• **Stated problem**:
Compile every line that includes the word "scene".

<<<<

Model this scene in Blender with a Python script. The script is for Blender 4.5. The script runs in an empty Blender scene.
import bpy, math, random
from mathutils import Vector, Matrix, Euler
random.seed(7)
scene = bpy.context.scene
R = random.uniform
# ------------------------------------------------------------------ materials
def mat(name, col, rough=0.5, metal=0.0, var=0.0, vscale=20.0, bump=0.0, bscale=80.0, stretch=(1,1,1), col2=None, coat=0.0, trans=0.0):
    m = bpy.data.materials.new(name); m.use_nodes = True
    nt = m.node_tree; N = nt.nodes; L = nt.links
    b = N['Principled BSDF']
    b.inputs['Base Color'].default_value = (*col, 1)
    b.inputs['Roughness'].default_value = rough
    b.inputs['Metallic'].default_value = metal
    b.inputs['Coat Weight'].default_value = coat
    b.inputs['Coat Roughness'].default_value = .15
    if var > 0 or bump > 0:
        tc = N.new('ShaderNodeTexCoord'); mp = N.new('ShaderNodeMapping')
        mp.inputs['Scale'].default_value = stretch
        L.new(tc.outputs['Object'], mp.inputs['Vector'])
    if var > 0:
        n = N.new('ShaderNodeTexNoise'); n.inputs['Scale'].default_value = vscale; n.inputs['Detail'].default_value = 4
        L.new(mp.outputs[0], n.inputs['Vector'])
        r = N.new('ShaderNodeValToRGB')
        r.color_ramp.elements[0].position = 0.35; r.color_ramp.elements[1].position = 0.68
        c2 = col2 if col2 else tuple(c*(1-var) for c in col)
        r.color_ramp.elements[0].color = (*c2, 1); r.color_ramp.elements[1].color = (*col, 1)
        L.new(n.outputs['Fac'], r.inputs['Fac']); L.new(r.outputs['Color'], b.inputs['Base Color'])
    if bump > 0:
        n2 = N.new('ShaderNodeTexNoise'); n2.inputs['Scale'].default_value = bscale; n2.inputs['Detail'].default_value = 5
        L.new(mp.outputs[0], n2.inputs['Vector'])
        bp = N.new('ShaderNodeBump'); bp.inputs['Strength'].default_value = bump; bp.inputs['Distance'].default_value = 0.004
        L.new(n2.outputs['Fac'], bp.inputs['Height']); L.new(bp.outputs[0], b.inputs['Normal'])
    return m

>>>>

• **Result of the task**:
Model this scene in Blender with a Python script. The script is for Blender 4.5. The script runs in an empty Blender scene.
scene = bpy.context.scene